In his supporting affidavit the respondent stated that the appellant had continued to occupy the respondent’s property.  Therefore, the respondent says that he was suffering due to the inaction on the part of the appellant.

It was for that reason that the respondent moved this court for an order dismissing the appeal for want of prosecution.

When the application first came up for hearing on 11th February 2008, Mr. Chegenye advocate held brief for Mr. Lugadiru, the learned advocate for the appellant.  However, as Mr. Lugadiru was reportedly unwell, the application was adjourned to 22nd April 2008.
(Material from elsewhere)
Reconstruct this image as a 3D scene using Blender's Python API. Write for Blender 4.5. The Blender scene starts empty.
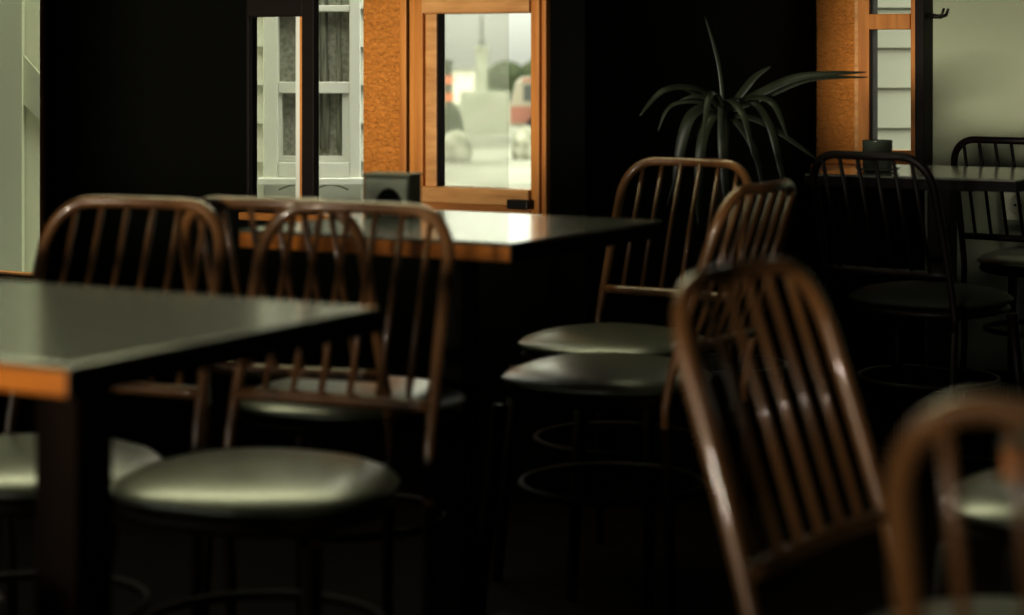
import bpy, bmesh, math, random
from mathutils import Vector, Matrix
random.seed(7)
C = bpy.context.scene.collection
PI = math.pi
F = 2050.0
EYE = 1.03

# ------------------------------------------------------------------ materials
def mat(name, col, rough=0.5, spec=0.5, metal=0.0, noise=None, bump=None, coat=0.0, stretch=(1, 1, 1)):
    m = bpy.data.materials.new(name); m.use_nodes = True
    nt = m.node_tree; b = nt.nodes['Principled BSDF']
    b.inputs['Base Color'].default_value = (*col, 1)
    b.inputs['Roughness'].default_value = rough
    b.inputs['Specular IOR Level'].default_value = spec
    b.inputs['Metallic'].default_value = metal
    b.inputs['Coat Weight'].default_value = coat
    tc = nt.nodes.new('ShaderNodeTexCoord'); mp = nt.nodes.new('ShaderNodeMapping')
    mp.inputs['Scale'].default_value = stretch
    nt.links.new(tc.outputs['Object'], mp.inputs['Vector'])
    if noise:
        sc, col2, det = noise
        n = nt.nodes.new('ShaderNodeTexNoise'); n.inputs['Scale'].default_value = sc; n.inputs['Detail'].default_value = det
        r = nt.nodes.new('ShaderNodeValToRGB')
        r.color_ramp.elements[0].position = .35; r.color_ramp.elements[1].position = .68
        r.color_ramp.elements[0].color = (*col2, 1); r.color_ramp.elements[1].color = (*col, 1)
        nt.links.new(mp.outputs[0], n.inputs['Vector']); nt.links.new(n.outputs['Fac'], r.inputs[0])
        nt.links.new(r.outputs[0], b.inputs['Base Color'])
    if bump:
        sc, st, dist = bump
        n = nt.nodes.new('ShaderNodeTexNoise'); n.inputs['Scale'].default_value = sc; n.inputs['Detail'].default_value = 3
        n.inputs['Distortion'].default_value = .6
        bp = nt.nodes.new('ShaderNodeBump'); bp.inputs['Strength'].default_value = st; bp.inputs['Distance'].default_value = dist
        nt.links.new(mp.outputs[0], n.inputs['Vector']); nt.links.new(n.outputs['Fac'], bp.inputs['Height'])
        nt.links.new(bp.outputs[0], b.inputs['Normal'])
    return m

def glassmat(name, tint, milk=0.0, milkcol=(.6, .65, .55)):
    m = bpy.data.materials.new(name); m.use_nodes = True
    nt = m.node_tree; nt.nodes.clear()
    out = nt.nodes.new('ShaderNodeOutputMaterial')
    tr = nt.nodes.new('ShaderNodeBsdfTransparent'); tr.inputs[0].default_value = (*tint, 1)
    gl = nt.nodes.new('ShaderNodeBsdfGlossy'); gl.inputs['Roughness'].default_value = .02
    fr = nt.nodes.new('ShaderNodeFresnel'); fr.inputs[0].default_value = 1.35
    mx = nt.nodes.new('ShaderNodeMixShader')
    nt.links.new(fr.outputs[0], mx.inputs[0]); nt.links.new(tr.outputs[0], mx.inputs[1]); nt.links.new(gl.outputs[0], mx.inputs[2])
    last = mx
    if milk:
        tl = nt.nodes.new('ShaderNodeBsdfTranslucent'); tl.inputs[0].default_value = (*milkcol, 1)
        m2 = nt.nodes.new('ShaderNodeMixShader'); m2.inputs[0].default_value = milk
        nt.links.new(mx.outputs[0], m2.inputs[1]); nt.links.new(tl.outputs[0], m2.inputs[2]); last = m2
    nt.links.new(last.outputs[0], out.inputs[0])
    return m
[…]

When the matter came up in court on 22nd April 2008, Mr. Lugadiru advocate asked the court to give the appellant an opportunity to canvass his appeal.  He explained that the appellant had previously been unaware that the appeal had been admitted to hearing.

The respondent said that if the appellant was ready to set down the appeal for hearing, the respondent had no objection.
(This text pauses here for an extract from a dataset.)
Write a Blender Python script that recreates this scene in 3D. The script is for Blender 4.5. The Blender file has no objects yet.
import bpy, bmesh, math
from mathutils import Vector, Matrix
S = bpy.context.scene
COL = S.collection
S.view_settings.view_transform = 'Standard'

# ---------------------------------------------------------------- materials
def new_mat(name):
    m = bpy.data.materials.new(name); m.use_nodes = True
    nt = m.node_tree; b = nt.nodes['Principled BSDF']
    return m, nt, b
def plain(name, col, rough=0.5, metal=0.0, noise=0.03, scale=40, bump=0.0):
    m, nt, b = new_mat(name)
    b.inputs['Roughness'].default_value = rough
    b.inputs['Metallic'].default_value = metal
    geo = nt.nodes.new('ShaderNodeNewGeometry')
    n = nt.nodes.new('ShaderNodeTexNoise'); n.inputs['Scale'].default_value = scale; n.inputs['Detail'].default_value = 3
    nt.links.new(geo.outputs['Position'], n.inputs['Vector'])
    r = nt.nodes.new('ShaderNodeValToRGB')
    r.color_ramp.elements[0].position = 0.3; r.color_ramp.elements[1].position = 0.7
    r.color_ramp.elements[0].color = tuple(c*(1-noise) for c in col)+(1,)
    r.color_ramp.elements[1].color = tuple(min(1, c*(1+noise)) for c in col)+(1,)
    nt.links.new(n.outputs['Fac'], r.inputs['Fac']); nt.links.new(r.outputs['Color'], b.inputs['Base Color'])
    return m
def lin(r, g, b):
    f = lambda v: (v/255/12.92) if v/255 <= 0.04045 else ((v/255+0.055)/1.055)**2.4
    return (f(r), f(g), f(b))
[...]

At that stage, Mr. Lugadiru advocate informed the court that if he was given only one month, he would take appropriate steps to fix the appeal for hearing.

As the parties were in agreement, that the appeal be fixed for hearing, the court made orders in the following terms;

“The appellant is to file and serve his record of appeal within the next 30 days from today, failing which the appeal shall stand dismissed for want of prosecution.

If the record of appeal is filed within the 30 days, it is thereafter to be fixed for hearing on a priority basis.

The case is S.O. to 26/5/2008 for mention to fix a hearing date for the appeal, if the record will have been filed within the time allowed.

Today’s costs, and the costs of the application dated 30/8/07 are awarded to the applicant in any event.”

As the appellant’s advocate had asked for 30 days to take action; and as the court gave him the time he had asked for, one would have expected him to take appropriate action.

However, by 26th May 2008 when the appeal came up for mention, there was absolutely nothing on the court file, to indicate that the appellant had taken any steps.

Notwithstanding the failure by the appellant and his advocate to attend court on 26th May 2008, the court nonetheless decided to give the appellant one more opportunity.  The appeal was adjourned to 8th July 2008.

Regrettably, although the appellant and his advocates were both served, independently, they failed to attend court on 8th July 2008.

In the result, I find and hold that the appellant has failed to prosecute the appeal.

Although, I had earlier ordered that the appeal would stand dismissed if the appellant had not taken steps to prosecute within 30 days, I do appreciate that that order was premature because the court had not yet given directions.

I therefore hereby, suo moto, review the orders made on 22nd April 2008, by recalling the said orders as having been irregular.

Instead, I now invoke the provisions of Order 41 rule 8B of the Civil Procedure Rules, and direct the learned Deputy Registrar of this court to list the appeal for directions before me, on notice to the parties.  The appeal shall be set down for directions on a priority basis.

Dated, Signed and Delivered at Kakamega, on this 27th day of October, 2008.